# START OF Supplied material
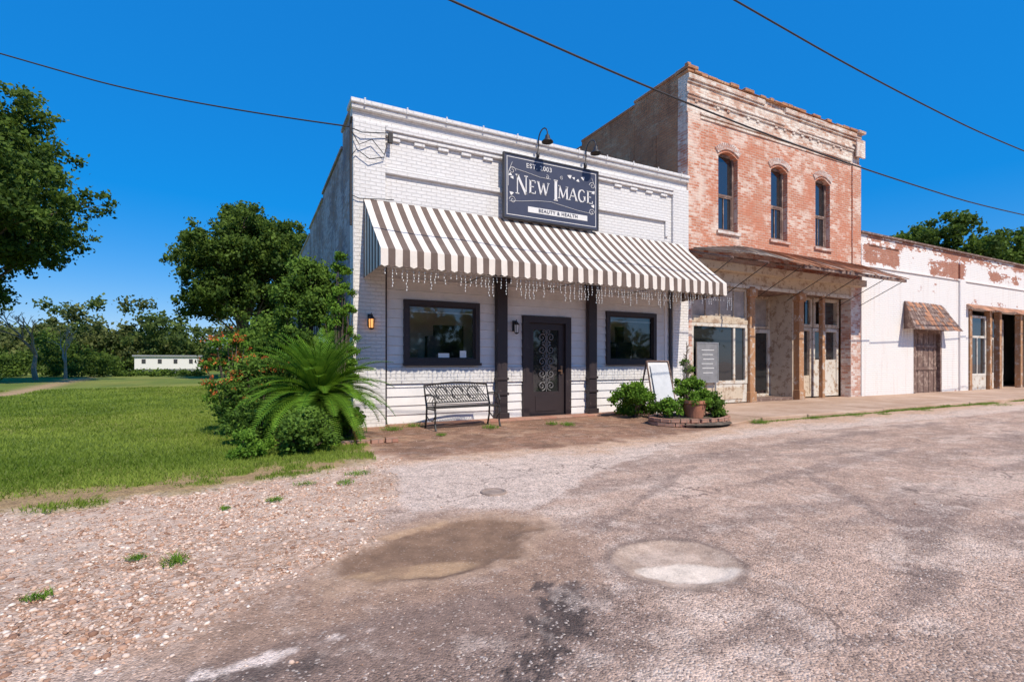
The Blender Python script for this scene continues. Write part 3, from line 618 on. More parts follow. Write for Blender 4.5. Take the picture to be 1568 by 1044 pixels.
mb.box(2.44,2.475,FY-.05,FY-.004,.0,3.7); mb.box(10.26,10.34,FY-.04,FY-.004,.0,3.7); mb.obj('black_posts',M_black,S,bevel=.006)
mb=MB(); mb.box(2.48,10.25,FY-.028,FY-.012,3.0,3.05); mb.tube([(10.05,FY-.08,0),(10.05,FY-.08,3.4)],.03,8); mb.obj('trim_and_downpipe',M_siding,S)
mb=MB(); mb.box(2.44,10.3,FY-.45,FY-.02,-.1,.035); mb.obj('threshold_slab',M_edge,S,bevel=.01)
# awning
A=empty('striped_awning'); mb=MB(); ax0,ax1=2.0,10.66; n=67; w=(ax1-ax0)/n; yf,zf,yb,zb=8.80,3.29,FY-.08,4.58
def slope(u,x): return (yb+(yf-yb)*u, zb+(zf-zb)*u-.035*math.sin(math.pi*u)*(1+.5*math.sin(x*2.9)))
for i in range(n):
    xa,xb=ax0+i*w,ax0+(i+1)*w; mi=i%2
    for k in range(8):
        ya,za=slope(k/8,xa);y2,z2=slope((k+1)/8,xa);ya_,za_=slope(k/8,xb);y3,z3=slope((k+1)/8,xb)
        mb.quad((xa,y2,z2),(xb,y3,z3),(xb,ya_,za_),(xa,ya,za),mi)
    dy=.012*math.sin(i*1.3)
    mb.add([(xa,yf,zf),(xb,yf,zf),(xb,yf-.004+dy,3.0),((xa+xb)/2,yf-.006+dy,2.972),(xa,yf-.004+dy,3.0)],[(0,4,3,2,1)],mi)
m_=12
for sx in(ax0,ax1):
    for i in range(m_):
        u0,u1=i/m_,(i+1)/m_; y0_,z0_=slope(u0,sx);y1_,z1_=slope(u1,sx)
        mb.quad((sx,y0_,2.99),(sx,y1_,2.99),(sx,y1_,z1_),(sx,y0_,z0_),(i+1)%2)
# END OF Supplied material
**What this task involves**
Go through the data above and transcribe it in full, omitting any image.

**Result of the task**
The Blender Python script for this scene continues. Write part 3, from line 618 on. More parts follow. Write for Blender 4.5. Take the picture to be 1568 by 1044 pixels.
mb.box(2.44,2.475,FY-.05,FY-.004,.0,3.7); mb.box(10.26,10.34,FY-.04,FY-.004,.0,3.7); mb.obj('black_posts',M_black,S,bevel=.006)
mb=MB(); mb.box(2.48,10.25,FY-.028,FY-.012,3.0,3.05); mb.tube([(10.05,FY-.08,0),(10.05,FY-.08,3.4)],.03,8); mb.obj('trim_and_downpipe',M_siding,S)
mb=MB(); mb.box(2.44,10.3,FY-.45,FY-.02,-.1,.035); mb.obj('threshold_slab',M_edge,S,bevel=.01)
# awning
A=empty('striped_awning'); mb=MB(); ax0,ax1=2.0,10.66; n=67; w=(ax1-ax0)/n; yf,zf,yb,zb=8.80,3.29,FY-.08,4.58
def slope(u,x): return (yb+(yf-yb)*u, zb+(zf-zb)*u-.035*math.sin(math.pi*u)*(1+.5*math.sin(x*2.9)))
for i in range(n):
    xa,xb=ax0+i*w,ax0+(i+1)*w; mi=i%2
    for k in range(8):
        ya,za=slope(k/8,xa);y2,z2=slope((k+1)/8,xa);ya_,za_=slope(k/8,xb);y3,z3=slope((k+1)/8,xb)
        mb.quad((xa,y2,z2),(xb,y3,z3),(xb,ya_,za_),(xa,ya,za),mi)
    dy=.012*math.sin(i*1.3)
    mb.add([(xa,yf,zf),(xb,yf,zf),(xb,yf-.004+dy,3.0),((xa+xb)/2,yf-.006+dy,2.972),(xa,yf-.004+dy,3.0)],[(0,4,3,2,1)],mi)
m_=12
for sx in(ax0,ax1):
    for i in range(m_):
        u0,u1=i/m_,(i+1)/m_; y0_,z0_=slope(u0,sx);y1_,z1_=slope(u1,sx)
        mb.quad((sx,y0_,2.99),(sx,y1_,2.99),(sx,y1_,z1_),(sx,y0_,z0_),(i+1)%2)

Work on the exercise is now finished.